On the opposite side of the scale there are these huge, opulent wines with richness and sweetness which mask the tannins somewhat and are full of raisin, chocolate and plum flavours alongside those garrigue aromatics. When I use the word huge this is in no sense pejorative. I think we need to be careful about the 'low alcohol is good' movement in the wine world. Some of the most stunning wines I've ever tasted had alcohols in the 16% range. It's all about balance and whether the alcohol is obtrusive. And sense of place. While a 16% Burgundian Pinot Noir is not such a good idea a 16% Dalmatian Plavac Mali can show class and elegance and belongs in the region.

 

Plavac Mali has quite uneven ripening just like its parent Zinfandel/Crljenak Kaštelanski/Tribidrag. The trick is to get it right in the vineyard and pick the grapes when the tannins are ripe. The level of raisined fruit you get is a matter of both the desired style of wine and the vineyard site.

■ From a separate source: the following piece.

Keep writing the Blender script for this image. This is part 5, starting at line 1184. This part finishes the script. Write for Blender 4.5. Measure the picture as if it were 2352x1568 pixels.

In some of the vineyards where I buy fruit I don't get much raisins at all while in others it could be as high as 40%.

 

However, I see so much variation in the vineyard with the ability of a vine to ripen those tannins. There are places even on the south side of Hvar where they just would never be able to ripen. This is a combination of excessive yield, clone, soil as well as the famous aspect. Like many more robust grape varieties Plavac Mali can also have quite low acidity and high pH. Again, attention in the vineyard is imperative. I buy grapes from some vineyards where the pH is fantastic and have rejected others only a few hundred meters away which has a pH of 3.8 when the potential alcohol hasn't even passed the 11% mark!

 

The other aspect not often talked about is the variation on both berry size and bunch shape for Plavac family. Obviously there is Plavac Mali and Veliki and then there's Plavac Mali Veliki and Veliki Mali etc etc etc... but in the end of the day it's all about ripeness of tannins, concentration of flavour and freshness. That's what I look for in the vineyard. I wouldn't buy fruit just because it had good pH. I taste the fruit in each vineyard, look at the ripeness of tannins and the concentration and then do analyses to double check the pH but nothing comes into the winery without tasting first in the vineyard.

 

It's all these levels of complexity in site and (possibly) clones that makes it such a fascinating variety and produces such diverse wines. Just as there is not one single type of Nebbiolo, Pinot Noir or Shiraz there isn't one type of Plavac Mali. Exploring those differences is what drew me to Hvar. Well, that and the fact that it's one of the most beautiful places on earth! I've isolated three single vineyard sites that give a specific personality. I've kept them separate for two years now and I'll see how they develop over time but the results seem very promising to me.

 

2016 is my third vintage on Hvar and I keep tasting notes on all the vineyards I work with, noting the flavours and tannin structure as well as picking dates and analyses. I vinify each one separately to assess its personality and blend to compliment and balance those personalities. So each year I add a new building block of understanding to the wines and each year I learn something new. In the wine trade there is only one thing that is certain - the day we die we will still have something new to learn about grapes, vineyards and wine!